Mit Joachim Coens hat man sich für Vertrauenswürdigkeit und Erfahrung entschieden, konstatiert Het Laatste Nieuws. Wird er der Retter oder der Totengräber seiner Partei sein? Man sollte ihm zumindest eine Chance geben. Allerdings: Wenn die CD&V da steht, wo sie jetzt ist, nämlich am Abgrund, dann wohl vor allem, weil sie sich viel zu oft für den vermeintlich sicheren Weg entschieden hat. Risikoscheu war sie.
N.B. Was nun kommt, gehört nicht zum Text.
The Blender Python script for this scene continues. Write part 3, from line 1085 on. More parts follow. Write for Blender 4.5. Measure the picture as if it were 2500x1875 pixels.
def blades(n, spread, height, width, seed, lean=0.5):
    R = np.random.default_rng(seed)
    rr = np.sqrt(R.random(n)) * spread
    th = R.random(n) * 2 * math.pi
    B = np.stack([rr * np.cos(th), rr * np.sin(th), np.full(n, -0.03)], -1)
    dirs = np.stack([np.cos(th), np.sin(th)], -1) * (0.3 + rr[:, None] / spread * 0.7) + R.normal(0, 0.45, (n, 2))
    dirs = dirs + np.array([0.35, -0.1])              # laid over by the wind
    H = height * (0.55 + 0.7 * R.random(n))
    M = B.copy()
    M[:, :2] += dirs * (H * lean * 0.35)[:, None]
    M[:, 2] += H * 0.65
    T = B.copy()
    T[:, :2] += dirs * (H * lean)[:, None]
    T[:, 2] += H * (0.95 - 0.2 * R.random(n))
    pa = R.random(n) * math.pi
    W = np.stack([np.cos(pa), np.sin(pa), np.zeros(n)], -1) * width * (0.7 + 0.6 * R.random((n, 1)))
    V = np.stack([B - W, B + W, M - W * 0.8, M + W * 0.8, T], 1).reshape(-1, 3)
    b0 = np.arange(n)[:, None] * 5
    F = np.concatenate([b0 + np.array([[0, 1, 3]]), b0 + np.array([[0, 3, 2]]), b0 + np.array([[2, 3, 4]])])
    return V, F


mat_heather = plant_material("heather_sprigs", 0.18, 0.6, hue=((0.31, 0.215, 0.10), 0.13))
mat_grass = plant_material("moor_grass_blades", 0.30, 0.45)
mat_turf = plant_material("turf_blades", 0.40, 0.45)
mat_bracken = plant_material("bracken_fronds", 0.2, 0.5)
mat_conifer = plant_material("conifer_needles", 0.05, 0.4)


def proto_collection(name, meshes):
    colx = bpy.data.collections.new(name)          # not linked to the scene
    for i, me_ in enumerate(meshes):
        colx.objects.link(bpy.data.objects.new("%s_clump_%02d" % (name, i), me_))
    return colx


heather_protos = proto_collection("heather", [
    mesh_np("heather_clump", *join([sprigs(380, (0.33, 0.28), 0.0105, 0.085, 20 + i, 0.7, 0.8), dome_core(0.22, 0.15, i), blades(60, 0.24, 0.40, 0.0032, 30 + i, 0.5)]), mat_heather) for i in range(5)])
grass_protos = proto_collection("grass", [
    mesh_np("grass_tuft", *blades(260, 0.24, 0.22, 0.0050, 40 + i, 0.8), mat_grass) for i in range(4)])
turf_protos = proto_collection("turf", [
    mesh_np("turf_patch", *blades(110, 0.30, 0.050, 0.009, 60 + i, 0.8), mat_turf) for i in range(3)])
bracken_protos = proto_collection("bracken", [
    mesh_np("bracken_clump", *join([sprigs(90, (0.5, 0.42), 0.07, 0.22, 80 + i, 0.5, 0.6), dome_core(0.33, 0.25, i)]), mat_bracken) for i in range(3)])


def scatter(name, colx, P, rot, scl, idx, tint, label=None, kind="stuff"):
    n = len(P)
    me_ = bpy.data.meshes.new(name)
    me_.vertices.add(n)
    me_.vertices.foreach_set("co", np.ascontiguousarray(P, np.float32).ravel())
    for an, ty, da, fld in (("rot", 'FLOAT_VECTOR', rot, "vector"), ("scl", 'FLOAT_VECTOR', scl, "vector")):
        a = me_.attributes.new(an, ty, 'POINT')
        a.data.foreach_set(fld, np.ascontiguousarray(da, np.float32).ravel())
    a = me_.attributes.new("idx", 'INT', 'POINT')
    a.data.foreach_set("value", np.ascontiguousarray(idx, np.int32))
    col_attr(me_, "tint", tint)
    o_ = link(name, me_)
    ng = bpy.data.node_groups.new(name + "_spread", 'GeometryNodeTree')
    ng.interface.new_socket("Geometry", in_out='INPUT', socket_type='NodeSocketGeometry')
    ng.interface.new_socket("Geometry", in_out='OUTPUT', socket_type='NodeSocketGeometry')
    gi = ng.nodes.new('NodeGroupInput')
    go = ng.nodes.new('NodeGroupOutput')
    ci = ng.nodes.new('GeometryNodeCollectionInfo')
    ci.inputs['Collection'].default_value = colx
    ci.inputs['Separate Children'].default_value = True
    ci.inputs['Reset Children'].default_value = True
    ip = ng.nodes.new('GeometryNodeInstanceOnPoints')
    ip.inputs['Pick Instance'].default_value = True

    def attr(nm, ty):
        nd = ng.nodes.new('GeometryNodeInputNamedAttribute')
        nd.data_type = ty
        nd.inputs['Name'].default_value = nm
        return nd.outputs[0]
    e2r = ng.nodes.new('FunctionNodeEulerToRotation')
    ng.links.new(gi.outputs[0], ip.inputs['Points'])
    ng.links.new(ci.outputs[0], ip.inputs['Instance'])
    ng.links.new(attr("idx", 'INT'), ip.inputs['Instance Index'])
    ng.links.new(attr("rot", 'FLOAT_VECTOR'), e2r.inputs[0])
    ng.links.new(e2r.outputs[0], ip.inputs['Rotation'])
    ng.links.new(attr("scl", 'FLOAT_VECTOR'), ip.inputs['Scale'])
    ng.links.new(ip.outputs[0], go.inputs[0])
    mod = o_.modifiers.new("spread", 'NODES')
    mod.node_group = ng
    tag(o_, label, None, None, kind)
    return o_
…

Um die Partei wieder aufzurichten, wird mehr nötig sein, als ein frisches Windchen.
Het Belang van Limburg zieht auch einen windigen Vergleich: Joachim Coens ist wohl so etwas wie eine salzige Seebrise. Das Ergebnis von Sammy Mahdi zeigt, dass sich viele wohl einen frischeren und stärkeren Wind gewünscht hätten. Frische könnte die CD&V in der Tat gebrauchen. Coens wird jetzt gleich eine schwierige Entscheidung treffen müssen, nämlich, ob seine Partei nicht doch noch auf den fahrenden Regenbogen-Zug aufspringen soll. Die Frage lautet nämlich: Was muss die CD&V tun, um nicht in der Bedeutungslosigkeit zu versinken?
Gesetze können durchaus helfen
Zum Abschluss eine Meldung, die nachdenklich macht: "Noch nie sind so viele 12- bis 13-Jährige betrunken in der Notaufnahme gelandet", schreiben Het Laatste Nieuws und Het Nieuwsblad. Im letzten Jahr waren das insgesamt knapp 120. Fast nirgendwo anders ist diese Zahl so hoch wie in Belgien.
De Morgen und De Standaard plädieren in diesem Zusammenhang beide für eine Anhebung des gesetzlichen Mindestalters für Alkoholkonsum von 16 auf 18 Jahre. Belgien gehört zu den letzten Ländern in Europa, die da noch auf der Bremse stehen. Der Vorwurf der Bevormundung greift hier zu kurz, meint De Standaard. Am Beispiel Rauchen sieht man, dass Gesetze durchaus helfen, Verhalten zu verändern.